Try self-publishing your book

Book business is
under a state of turmoil

It is arguable whether the book business has become more about business and less about the art of writing.

Last night while going to sleep, I had an epiphany to write a book and developed a plot for it. A classic love story where the protagonist thinks he is a guinea pig and desires a hog.

Does it not sound bizarre? But I had the audacity to think this will end up getting published and this thought occurred only because how handy self-publishing has become these days.

Does this mean I’ll never have a good idea and my self-published book would never be worthy of winning awards?

Foremost, you must understand that book business is under a state of storm and turmoil. The digitization of the book publishing process, the downturn of the economy, the need for change in business practices that publishers have been avoiding for years, and the increasing diversity of the industry have completely changed how books get published.

It is arguable whether the book business has become more about business and less about the art of writing.

Self-publishing changing the dynamics of books business

Shashank Shekhar, author of Undergraduate Love Stories, says, “Both publishers and authors have a stake in self-publishing. I’ve noticed that in order to earn more money, they take up more work which reduces the quality.”

According to one estimate, there are 1.7 million book titles that are self-published each year. This number does not include all self-published authors, since many of them don’t use trackable ISBNs (International Standard Book Number).

Undergraduate Love Stories

On the hardships of self-publishing, Shashank Shekhar says, “As a self-published author, I have realized that all the responsibilities fall upon the shoulder of the author. From marketing to editing and formatting, everything is done by the author. At times, publishing appears even bigger task than writing.” Are you then a writer or marketeer?

The variety of books that is available in the market is prodigious but most of them have charred the purpose of writing since all the gatekeepers have been thrown out and all the books are getting published as long as the author themselves like their books. Is this not vanity?

Do we really not need publishing houses or as some like to call them gatekeepers?

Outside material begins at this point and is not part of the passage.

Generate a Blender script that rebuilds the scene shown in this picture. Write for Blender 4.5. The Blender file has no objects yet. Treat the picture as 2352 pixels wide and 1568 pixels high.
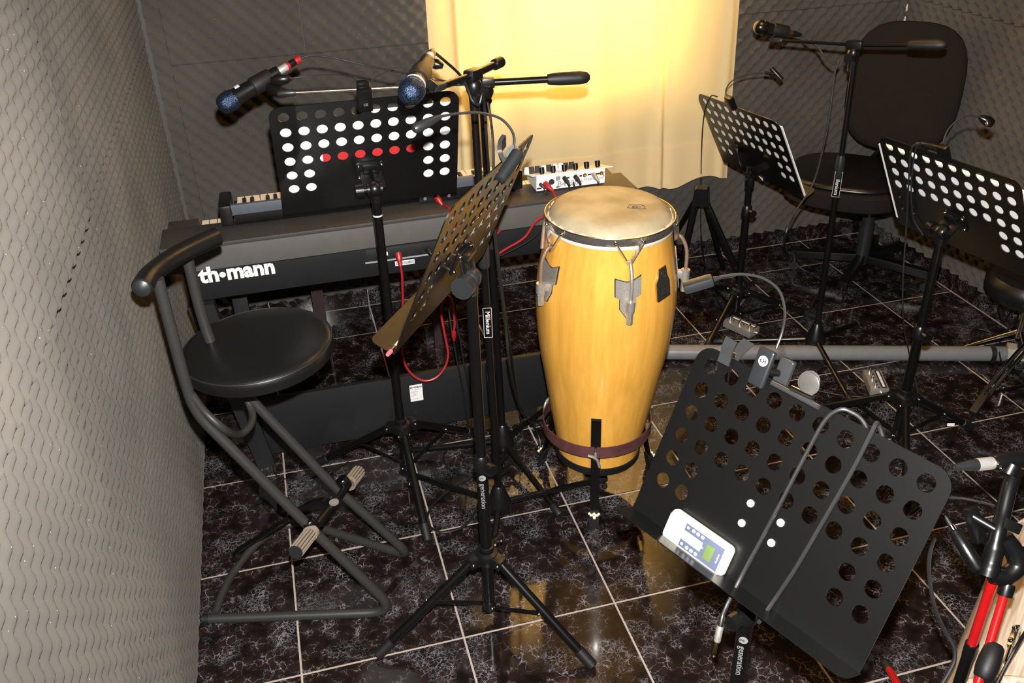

But one cannot stop but wonder if the gatekeepers are partial.

Imagine you are an amateur chair maker who makes chair. You start learning the technicalities of making a chair and in the process, you understand the difficulties as a manufacturer but you continue the process and with determination and persistence you complete your first chair. It wobbles a bit and feels hard on the bum. You try to sell it but all decline your offer. So, are you going to sell it yourself or make another chair, and see if you can make a better one?

Deepty Victor, author of She: An Anthology, says, “Since traditional publishing houses have the majority of the industry’s power and influence, every writer should retain self-publishing in addition to sending their work to them.”